The Rocky Horror Picture Show Spoiler Free Review

Note: Due to the strain of writing such reviews as this one below, effective with Rise of the Planet of the Apes and beyond, I will reduce the spoiler-free review to the Flixster/iTunes stars and a new numerical score-letter grade pairing, with a list of the questions, my scale of zero to ten for each one, and a yes (seven or higher) or no (six or lower). This is to make it easier for me to crank these out and make me detail my Movie Chat scripts better. I decided tonight (about a whole day after writing this review below), so enjoy my last written review before I switch to the simpler, formulaic posts.
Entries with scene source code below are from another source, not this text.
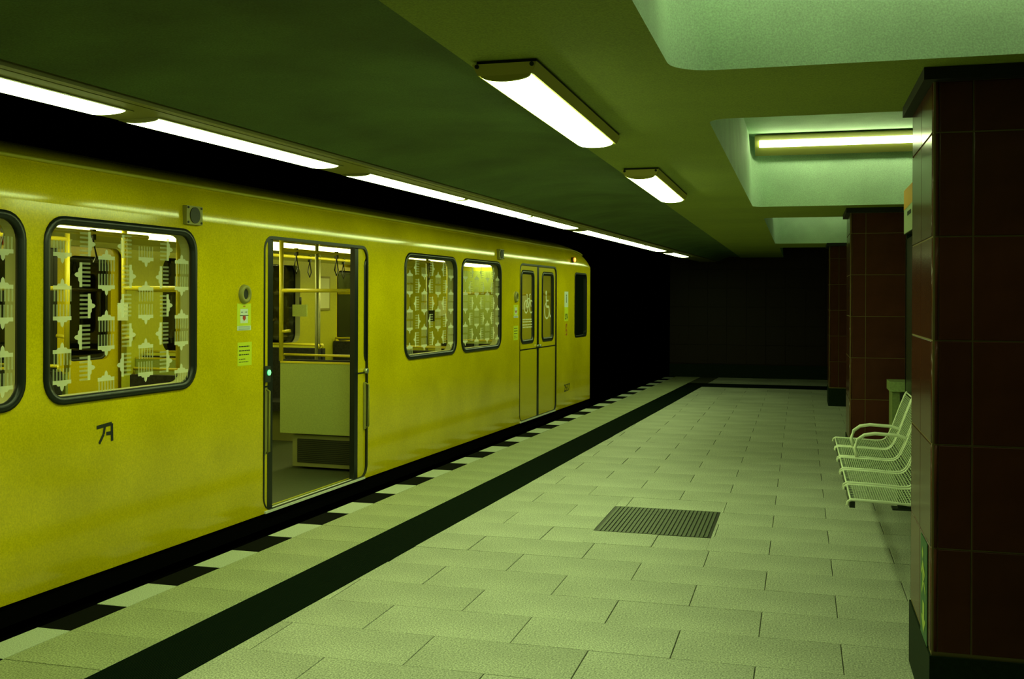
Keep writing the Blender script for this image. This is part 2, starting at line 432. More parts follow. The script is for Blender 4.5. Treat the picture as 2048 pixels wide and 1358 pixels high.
t0 = MB().raw([(-.186, .0, -.186), (.186, 0, -.186), (.186, 0, .186), (-.186, 0, .186), (-.186, .016, -.186), (.186, .016, -.186), (.186, .016, .186), (-.186, .016, .186)],
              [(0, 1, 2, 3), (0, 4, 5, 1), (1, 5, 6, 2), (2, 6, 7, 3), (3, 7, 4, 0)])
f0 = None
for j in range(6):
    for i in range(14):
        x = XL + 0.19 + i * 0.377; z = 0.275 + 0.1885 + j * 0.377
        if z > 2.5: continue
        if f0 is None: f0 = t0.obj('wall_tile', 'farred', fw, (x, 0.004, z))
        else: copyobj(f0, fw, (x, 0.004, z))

# ---- track rails
for i, (u_, nm) in enumerate(((-4.5, 'near'), (-5.93, 'far'))):
    mb = MB().prism(uband(u_ - .035, u_ + .035, -5, 40), -1.15, -1.0)
    tag(mb.obj('running_rail', 'rail'), 'steel running rail of the track nearer the platform edge' if i == 0 else 'steel running rail of the track nearer the tunnel wall', 'rail')

# ================================================================== PILLARS
def pillar(X0, Y, width, depth, label):
    root = tag(empty('pillar', (X0, Y, 0)), label, 'pillar', None)
    t = 0.012; r = 0.022
    MB().box(.0035, .0035, 0.0, width - .0035, depth - .0035, ZC).obj('core', 'grout', root)
    MB().box(-0.004, -0.004, 0.0, width + 0.004, depth + 0.004, 0.262).obj('plinth', 'plinth', root)
    MB().box(-0.035, -0.045, 2.345, width + 0.035, depth + 0.045, ZC - 0.001).obj('collar', 'collar', root)
    zs = [0.2745 + 0.377 * i for i in range(6)] + [2.345]
    gg = 0.005
    def piece(w, h, name, m):   # local: width along x, height z, faces -y
        b_ = 0.0025
        return MB().raw([(0, b_, 0), (w, b_, 0), (w, b_, h), (0, b_, h), (b_, 0, b_), (w - b_, 0, b_), (w - b_, 0, h - b_), (b_, 0, h - b_), (0, t, 0), (w, t, 0), (w, t, h), (0, t, h)],
                        [(4, 5, 6, 7), (0, 1, 5, 4), (1, 2, 6, 5), (2, 3, 7, 6), (3, 0, 4, 7), (8, 9, 1, 0), (9, 10, 2, 1), (10, 11, 3, 2), (11, 8, 0, 3)])
    cache = {}
    def splits(L):
        out = [r]; x = r + 0.115
        if L > 0.9:
            out.append(x)
            while x + 0.377 < L - r - 0.10: x += 0.377; out.append(x)
            out.append(L - r)
        else: out += [L / 2, L - r]
        return out
    for fi, (L, org, rz) in enumerate(((width, (0, 0), 0), (depth, (width, 0), PI / 2), (width, (width, depth), PI), (depth, (0, depth), -PI / 2))):
        sp = splits(L)
        for j in range(6):
            h = zs[j + 1] - zs[j] - gg
            for i in range(len(sp) - 1):
                w = sp[i + 1] - sp[i] - gg; m = random.choice(['red', 'red', 'redd'])
                key = (round(w, 4), round(h, 4), m)
                lx = sp[i] + gg / 2
                px, py = org[0] + lx * math.cos(rz), org[1] + lx * math.sin(rz)
                if key not in cache: o = piece(w, h, 'tile', m).obj('tile', m, root); cache[key] = o
                else: o = copyobj(cache[key], root)
                o.location = (px, py, zs[j] + gg / 2); o.rotation_euler = (0, 0, rz)
            # rounded corner piece
            key = ('c', round(h, 4))
            if key not in cache:
                n = 5; prf = [(r, 0)]; prf = [(r - r * math.sin(PI / 2 * k / n), r - r * math.cos(PI / 2 * k / n)) for k in range(n + 1)] + [(t, r), (t, t), (r, t)]
                prf = prf[::-1]
                o = MB().prism(prf, 0, h).obj('corner_tile', 'red', root); cache[key] = o
                for p_ in o.data.polygons: p_.use_smooth = abs(p_.normal.z) < 0.5 and p_.area < 0.01
            else: o = copyobj(cache[key], root)
            o.location = (org[0], org[1], zs[j] + gg / 2); o.rotation_euler = (0, 0, rz)
    return root
pillar(0.459, 4.06, 1.02, 0.73, 'large dark red tiled pillar nearest the viewer at the right edge')
pillar(0.430, 9.99, 1.02, 0.73, 'dark red tiled pillar behind the wire bench and litter bin')
pillar(0.400, 15.99, 1.02, 0.73, 'farthest dark red tiled pillar, beside the end wall of the platform')

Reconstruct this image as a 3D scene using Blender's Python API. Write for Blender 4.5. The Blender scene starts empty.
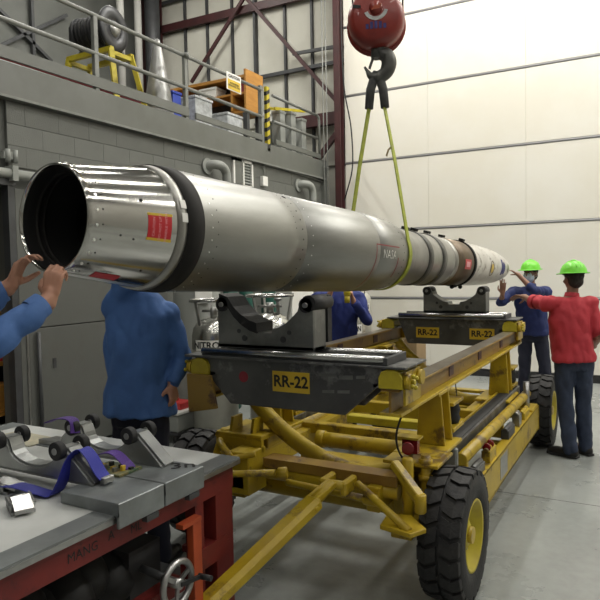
import bpy, bmesh, math, random
from mathutils import Vector, Matrix, noise
random.seed(7)
V = Vector
PI = math.pi
scene = bpy.context.scene
C = scene.collection

# ------------------------------------------------------------------ camera
cd = bpy.data.cameras.new('camera')
cam = bpy.data.objects.new('camera', cd)
C.objects.link(cam)
R_CAM = Matrix(((0.8736, -0.0049, 0.4866), (0.4863, 0.0500, -0.8724), (-0.0201, 0.9987, 0.0460)))
yv = V((350, 36, -630)).normalized()
xv = V((1135, -7, 630)); xv = (xv - yv * xv.dot(yv)).normalized()
zv = xv.cross(yv)
cam.matrix_world = Matrix.Translation((0, 0, 1.83)) @ Matrix((xv, yv, zv)).to_4x4()
cd.sensor_width = 36.0
cd.lens = 36.0 * 630.0 / 600.0
cd.clip_start = 0.05
cd.clip_end = 100
scene.camera = cam

# ------------------------------------------------------------------ world, exposure, hall lights
scene.view_settings.view_transform = 'Standard'
scene.view_settings.look = 'None'
scene.view_settings.gamma = 1.0
scene.view_settings.use_curve_mapping = False
scene.view_settings.exposure = 0.08
w = bpy.data.worlds.new('world'); scene.world = w; w.use_nodes = True
w.node_tree.nodes['Background'].inputs[0].default_value = (0.8, 0.85, 1.0, 1)
w.node_tree.nodes['Background'].inputs[1].default_value = 0.15
LAMP_Z = 8.35
LAMPS = [(-7.6, 5.2), (-7.6, 8.6)] + [(x, y) for x in (-3.6, -0.6, 2.4, 5.4) for y in (-5.0, -1.6, 1.8, 5.2, 8.6)]
LAMP_W = {8.6: 165, 5.2: 30, 1.8: 17, -1.6: 12, -5.0: 8}
def hall_light(x, y, e):
    l = bpy.data.lights.new('hall_light', 'AREA'); l.shape = 'RECTANGLE'
    l.size = 0.14; l.size_y = 2.3; l.energy = e; l.color = (1.0, 0.975, 0.91)
    o = bpy.data.objects.new('hall_light', l); C.objects.link(o)
    o.location = (x, y, LAMP_Z - 0.13)
for (x, y) in LAMPS:
    hall_light(x, y, LAMP_W[y] if x > -7 else 75)

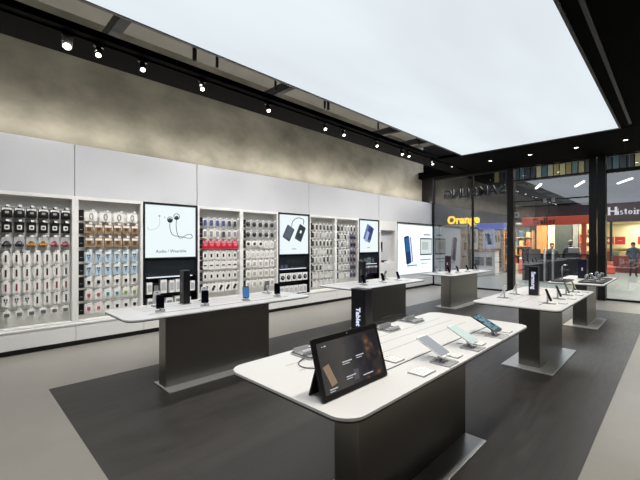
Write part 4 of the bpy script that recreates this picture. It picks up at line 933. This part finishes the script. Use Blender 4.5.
# ------------------------------------------------------------------ people
def person(loc, rz, label, jacket, trousers, hair, pose, scale=1., cap=False):
    t = thing('person', label, 'person', loc, rz)
    J = {}
    J['pel'] = ((0, 0, .95), .145); J['sp'] = ((0, 0, 1.12), .135); J['ch'] = ((0, 0, 1.32), .155); J['nk'] = ((.005, 0, 1.47), .06); J['hd'] = ((.02, 0, 1.56), .085); J['tp'] = ((.015, 0, 1.66), .09)
    E = [('pel', 'sp'), ('sp', 'ch'), ('ch', 'nk'), ('nk', 'hd'), ('hd', 'tp')]
    for s, n in ((1, 'l'), (-1, 'r')):
        st = pose.get('step', .0)*s
        J['hp'+n] = ((0, .095*s, .88), .095); J['kn'+n] = ((st*.5+.02, .1*s, .49), .062); J['an'+n] = ((st, .1*s, .08), .045); J['to'+n] = ((st+.16, .12*s, .035), .038)
        E += [('pel', 'hp'+n), ('hp'+n, 'kn'+n), ('kn'+n, 'an'+n), ('an'+n, 'to'+n)]
        ef = pose.get('elbow', .06); hf = pose.get('hand', .15); hz = pose.get('handz', .84)
        J['sh'+n] = ((0, .19*s, 1.37), .07); J['el'+n] = ((ef-.04, .26*s, 1.10), .05); J['wr'+n] = ((hf, pose.get('handy', .25)*s, hz+.02), .034)
        hx = hf+.05; hy = pose.get('handy', .25)*s
        J['pa'+n] = ((hx, hy, hz-.04), .03)
        E += [('ch', 'sh'+n), ('sh'+n, 'el'+n), ('el'+n, 'wr'+n), ('wr'+n, 'pa'+n)]
        for f in range(5):
            J['f%d%s' % (f, n)] = ((hx+.02+(.03 if f == 4 else 0), hy+(f-1.5)*.016*s if f < 4 else hy-.04*s, hz-.09+(.04 if f == 4 else .006*abs(f-1))), .009)
            J['g%d%s' % (f, n)] = ((hx+.035+(.02 if f == 4 else 0), hy+(f-1.5)*.017*s if f < 4 else hy-.045*s, hz-.125+(.05 if f == 4 else .008*abs(f-1))), .007)
            E += [('pa'+n, 'f%d%s' % (f, n)), ('f%d%s' % (f, n), 'g%d%s' % (f, n))]
    names = list(J); me = bpy.data.meshes.new('body'); me.from_pydata([J[k][0] for k in names], [(names.index(a), names.index(b)) for a, b in E], [])
    o = bpy.data.objects.new('body', me); COL.objects.link(o)
    md = o.modifiers.new('skin', 'SKIN'); md.use_smooth_shade = True
    for i, k in enumerate(names):
        r = J[k][1]; fx = 1.0
        me.skin_vertices[0].data[i].radius = (r*(.72 if k in ('pel', 'sp', 'ch') else 1), r*(1.15 if k in ('pel', 'sp', 'ch') else 1))
    me.skin_vertices[0].data[0].use_root = True
    sb = o.modifiers.new('sub', 'SUBSURF'); sb.levels = 2; sb.render_levels = 2
    dg = bpy.context.evaluated_depsgraph_get(); nm = bpy.data.meshes.new_from_object(o.evaluated_get(dg)); bpy.data.objects.remove(o)
    nm.name = 'body'
    for x in (mat('skin_tone', 'b98a70', .5), jacket, trousers, M['black']): nm.materials.append(x)
    for p in nm.polygons:
        c = p.center; p.use_smooth = True
        arm = abs(c.y) > .17
        if c.z > 1.475: k = 0
        elif c.z < .07: k = 3
        elif arm and c.z < hz+.0: k = 0
        elif c.z > .86 or arm: k = 1
        else: k = 2
        p.material_index = k
    bo = bpy.data.objects.new('body', nm); COL.objects.link(bo); bo.parent = t
    h = MB(); h.ball((-.01, 0, 1.665), .1, hair, (1.02, .92, .85)); h.ball((-.04, 0, 1.60), .085, hair, (.8, .98, 1))
    if cap: h.box(.04, .16, -.07, .07, 1.655, 1.67, hair, bev=.006)
    h.build('hair' if not cap else 'cap', None, t)
    f = MB()
    for s in (-1, 1): f.ball((.103, s*.033, 1.60), .011, M['blackgloss'])
    f.build('eyes', None, t)
    f = MB(); f.ball((.112, 0, 1.575), .016, MATS['skin_tone'], (1, .8, 1.3)); [f.ball((.015, s*.092, 1.59), .022, MATS['skin_tone'], (.7, .4, 1.2)) for s in (-1, 1)]; f.build('nose_and_ears', None, t)
    f = MB(); f.ball((.104, 0, 1.535), .02, mat('lips', '8a4a44', .5), (.3, 1, .3)); f.build('mouth', None, t)
    t.scale = (scale,)*3
    return t
person((-1.62, 24.3, 0), -PI/2+.2, 'person in grey blue jacket and dark trousers facing the store before the maroon shop', mat('jacket_greyblue', '343d48', .7, var=.35, vscale=14), mat('trousers_dark', '0e0f12', .7), mat('cap_dark', '1a1a1c', .6), dict(hand=.20, handz=1.02, handy=.12, elbow=.03, step=.10), 1.0, True)
person((-3.45, 19.6, 0), PI/2, 'person in navy jacket seen from behind at the kiosk counter', mat('jacket_navy', '1d2742', .7), mat('trousers_dark', '0e0f12', .7), mat('hair_grey', '5a5654', .7), dict(hand=.22, handz=1.0, handy=.2), 1.05)
person((-4.30, 20.2, 0), -PI/2+.5, 'person with dark hair and dark top working behind the kiosk counter', mat('top_dark', '26262c', .7), mat('trousers_dark', '0e0f12', .7), mat('hair_dark', '1a1412', .6), dict(hand=.22, handz=1.0, handy=.2), .98)

# ------------------------------------------------------------------ lights
def light(name, typ, loc, energy, color=(1, 1, 1), rot=None, target=None, **kw):
    L = bpy.data.lights.new(name, typ); L.energy = energy; L.color = color
    for k_, v in kw.items(): setattr(L, k_, v)
    o = bpy.data.objects.new(name, L); COL.objects.link(o); o.location = loc
    if target is not None: o.rotation_euler = (Vector(target)-Vector(loc)).to_track_quat('-Z', 'Y').to_euler()
    elif rot: o.rotation_euler = rot
    return o
WARM = (1, .93, .82); NEUT = (1, .97, .92)
for y in (-1.2, 1.04, 2.89, 4.24, 5.8, 7.74, 9.3, 10.73, 12.2):
    light('wall_spot', 'SPOT', (-5.72, y, CZ-.2), 75, NEUT, target=(-7.0, y, 2.7), spot_size=1.9, spot_blend=.9, shadow_soft_size=.08)
for y in (-.5, 1.2, 2.7, 4.2, 5.7, 7.2, 8.7, 10.2):
    light('band_fill', 'SPOT', (-5.3, y, CZ-.1), 130, NEUT, target=(-5.0, y, 0), spot_size=1.9, spot_blend=.6, shadow_soft_size=.12)  # added downward fill to lift the whole room, without fittings of its own
for y in (.5, 1.7, 2.7, 4.2, 5.7, 7.2, 8.7, 10.2):
    light('track_side_fill', 'SPOT', (-.6, y, CZ-.1), 138, WARM, target=(-.9, y, 0), spot_size=1.9, spot_blend=.6, shadow_soft_size=.12)  # fill added over the tables; the track here carries no heads
for x in dx: light('down_lamp', 'SPOT', (x, 11.75, CZ-.03), 70, NEUT, target=(x, 11.75, 0), spot_size=1.7, spot_blend=.8, shadow_soft_size=.05)
for y in (.9, 1.95, 3.0, 4.05, 5.1, 6.15, 7.2, 8.25, 9.3, 10.4):
    light('bay_fill', 'SPOT', (-5.3, y, CZ-.12), 105, NEUT, target=(-7.0, y, 1.2), spot_size=1.1, spot_blend=.9, shadow_soft_size=.15)  # extra fill added to brighten the recessed bays, no lamp modelled
light('cove_strip', 'AREA', (-7.04, 5.4, TOPZ+.02), 160, (1, .94, .84), rot=(PI, 0, 0), shape='RECTANGLE', size=.05, size_y=16)
for y in (0, 3.5, 7, 10.5):
    light('side_wall_fill', 'SPOT', (2.6, y, CZ-.1), 200, NEUT, target=(4.05, y, 1.2), spot_size=1.7, spot_blend=.8, shadow_soft_size=.1)  # unseen fill added so the right wall and pedestal faces read lighter
light('plenum_fill', 'AREA', (-5.55, 5, CZ+.12), 40, (1, .96, .9), rot=(PI, 0, 0), shape='RECTANGLE', size=.3, size_y=15)  # added upward fill, lightens the slab and upper concrete in the gap
# daylight and shop light in the mall
light('mall_roof_light', 'AREA', (-4, 20, 7.3), 2600, (.95, .98, 1), rot=(0, 0, 0), shape='RECTANGLE', size=12, size_y=8)
light('kiosk_lamp', 'AREA', (-3.8, 19.9, 2.8), 180, (1, .85, .6), rot=(0, 0, 0), shape='RECTANGLE', size=2.2, size_y=1.5)
light('gift_shop_lamp', 'AREA', (.5, 28.3, 2.9), 500, (1, .95, .78), rot=(0, 0, 0), shape='RECTANGLE', size=5.5, size_y=2)
light('phone_shop_lamp', 'AREA', (-8.4, 21.5, 2.7), 300, (1, .93, .8), rot=(0, 0, 0), shape='RECTANGLE', size=5, size_y=2)
w = bpy.data.worlds.new('World'); S.world = w; w.use_nodes = True
w.node_tree.nodes['Background'].inputs[0].default_value = (.06, .065, .075, 1); w.node_tree.nodes['Background'].inputs[1].default_value = .5

# ------------------------------------------------------------------ camera
cam = bpy.data.cameras.new('camera'); co = bpy.data.objects.new('camera', cam); COL.objects.link(co)
cam.sensor_fit = 'HORIZONTAL'; cam.sensor_width = 36; cam.lens = 36*363/640
cam.shift_y = 4/640
co.location = (0, 0, 1.65); co.rotation_euler = (PI/2, 0, math.atan2(358, 363))
cam.clip_start = .05; cam.clip_end = 100
S.camera = co
S.view_settings.view_transform = 'Standard'; S.view_settings.look = 'None'; S.view_settings.gamma = 1; S.view_settings.use_curve_mapping = False
S.view_settings.exposure = 0.0
S.cycles.use_denoising = True
S.cycles.max_bounces = 8; S.cycles.transparent_max_bounces = 16
S.cycles.sample_clamp_indirect = 4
The Rocky Horror Picture Show, 6/23/17, 4.5 Stars, 92%, A-.
A musical for the ages, which holds up especially well in the age of anything goes. We open with a bright red-lipped mouth singing a song about science fiction. We’re then introduced to our leads who are attending a wedding: Brad Majors (Barry Bostwick) and Janet Weiss (Susan Sarandon) meet and it’s love at first sight. After singing their love to the world, the criminologist (Charles Gray) shows up to offer his take on the situation that leads to their disappearance. When Brad and Janet get stranded in the middle of nowhere, they seek help from the residents of the Frankenstein place, and what follows is the impurification of the engaged couple and utter insanity set to the most high-voltage soundtrack ever, so much so I felt burned out after the first few songs, my only major complaint about this movie as a whole. Throughout, they’re introduced to Riff Raff (Richard O’Brian), Magenta (Patricia Quinn) and the show stealing scientist Frank N. Furter (Tim Curry), who seeks to make Rocky Horror (Peter Hinwood) a man in just seven days. From the opening song to the closing one, the story makes sense with the only confusion coming from if you’re a little burned out after the first few songs like I was, especially if you just feel the need to sing (and maybe dance) along. The main characters of Brad and Janet were relatable as the eyes and ears of the audience who likely haven’t been exposed to this type of content before unless they’ve seen this movie before. They’re fairly well developed, but we could have had more. Anyway, with a few cheesy effects that not only don’t detract from, but add to the story, the picture is brilliant, and whether or not everything feels like it belongs there is irrelevant, because it’s just so energetic and weird. The music is just so energetic and weird too, with hits like “Science Fiction/Double Feature,” “Dammit Janet,” “The Time Warp,” and “Sweet Transvestite,” among others, which I felt was amazing and fun. Overall, The Rocky Horror Picture Show is the unwholesome, family unfriendly entertainment you’ve been seeking. So you can wa-wa-wa-wa-watch it, so you can get dirirty! And afterward, you’ll wanna go back and do the watch through again! There’s a light shining wherever you can get this movie! Follow it, get it, and watch it!
-Is it well paced? 6, No.
-Did it make sense? 9, Yes.
-Were the main ones relatable? 10, Yes.
-Were the main ones well developed? 8, Yes.
-Was it clear? 10, Yes.
-Is everything there for a reason? 9, Yes.
-Did it convey the appropriate emotion(s)? 10, Yes.
-Was it used appropriately? 10, Yes.
-Was the humor appropriate, and did it work well? 10, Yes.

-Were there few, if any unnecessary/uncalled-for profanities? 10, Yes.